Researchers at the Family and Personal Relationships Laboratory at Heriot Watt University in Scotland have concluded that may be the problem. In a new paper about the influence of romantic movies on people’s expectations about relationships, the researchers studied 40 films released between 1995 and 2005 and found that they conveyed to those in the audience a sense that the best relationships achieved a level of understanding that did not require the kind of communication that is necessary for real-life relationships.

Dr. Bjarne Holmes, who led the research, said: “We are not being killjoys – we are not saying that people shouldn’t watch these movies. But we are saying that it would be helpful if people were more aware and more critical of the messages in these films. The problem is that while most of us know that the idea of a perfect relationship is unrealistic, some of us are still more influenced by media portrayals than we realize.”

There are related studies on romance novels and one by Holmes on couple-oriented sitcoms (“In search of my “one-and-only”: Romance-oriented media and beliefs in romantic relationship destiny”). And Holmes is now asking for participants for an online follow-up study.

I do not believe anyone takes or should take these studies any more seriously than they take relationship advice from Julia Roberts movies. In other words, both are fun and sometimes provocative and can even offer genuine insights that can help illuminate relationship issues — finding the courage to take a risk, making love the top priority of your life, valuing yourself enough to value others — but by definition, movies have to take short-cuts to indicate important passages in a relationship or we’d be there for weeks. That’s what a montage is all about — we see the couple splashing each other on the beach and marveling over the goodies at an outdoor market while some sprightly pop song plays on the soundtrack and we accept that they are in love; that doesn’t mean we expect that in our own lives.
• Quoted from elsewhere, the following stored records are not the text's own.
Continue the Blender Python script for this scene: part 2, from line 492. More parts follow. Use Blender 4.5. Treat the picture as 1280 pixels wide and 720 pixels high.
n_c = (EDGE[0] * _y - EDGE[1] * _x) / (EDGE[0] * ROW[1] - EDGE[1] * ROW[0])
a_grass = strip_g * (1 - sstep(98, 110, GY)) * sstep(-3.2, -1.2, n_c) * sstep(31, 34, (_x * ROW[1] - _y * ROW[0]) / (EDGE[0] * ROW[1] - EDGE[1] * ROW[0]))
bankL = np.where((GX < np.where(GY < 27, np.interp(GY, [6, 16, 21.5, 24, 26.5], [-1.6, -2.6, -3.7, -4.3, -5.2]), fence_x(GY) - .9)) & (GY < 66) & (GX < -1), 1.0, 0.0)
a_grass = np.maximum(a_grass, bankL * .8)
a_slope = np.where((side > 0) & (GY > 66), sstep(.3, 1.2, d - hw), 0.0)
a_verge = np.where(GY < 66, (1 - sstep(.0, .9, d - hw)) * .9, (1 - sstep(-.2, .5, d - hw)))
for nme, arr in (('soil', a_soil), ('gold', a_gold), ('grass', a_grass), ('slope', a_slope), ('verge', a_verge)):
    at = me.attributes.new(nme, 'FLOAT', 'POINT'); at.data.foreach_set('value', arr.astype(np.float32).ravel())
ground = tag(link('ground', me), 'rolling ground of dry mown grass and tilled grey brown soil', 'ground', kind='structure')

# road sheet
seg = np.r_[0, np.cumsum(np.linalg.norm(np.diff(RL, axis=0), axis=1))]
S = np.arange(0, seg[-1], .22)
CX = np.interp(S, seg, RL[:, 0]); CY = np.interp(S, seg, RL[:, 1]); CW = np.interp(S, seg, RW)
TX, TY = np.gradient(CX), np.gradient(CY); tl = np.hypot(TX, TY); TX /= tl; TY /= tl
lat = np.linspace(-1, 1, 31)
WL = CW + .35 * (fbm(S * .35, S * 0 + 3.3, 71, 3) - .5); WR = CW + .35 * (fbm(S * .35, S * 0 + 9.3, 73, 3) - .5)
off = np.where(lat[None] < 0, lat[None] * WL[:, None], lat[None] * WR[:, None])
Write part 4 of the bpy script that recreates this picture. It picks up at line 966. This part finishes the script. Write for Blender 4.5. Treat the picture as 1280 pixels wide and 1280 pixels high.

This goes back way before movies. Even Shakespeare had to save time by having his lovers fall for each other at first sight, though he at least had them describe it beautifully.

I would guess that there’s something of a chicken and egg problem here. Those audience members who are attracted to romantic comedies (especially some of the second-rate ones in this study) are likely to have more of a tendency to, well, romanticize. But if they are really paying attention, they will see that one of the most important messages in any romantic film is that the best way to see those movies is while sharing popcorn with someone you love — and that the best part is talking to that person about it afterward.

If you are careful in observing the lessons from movies and other great stories about love in books, plays, operas, songs, and even paintings, you can find a true soulmate who makes all of the relationship ups and downs into life’s greatest adventure, someone who laughs with you, listens to you, and inspires you, and still holds hands when you go to the movies after more than 30 years. I’ve been lucky enough to find someone who is all of that and more.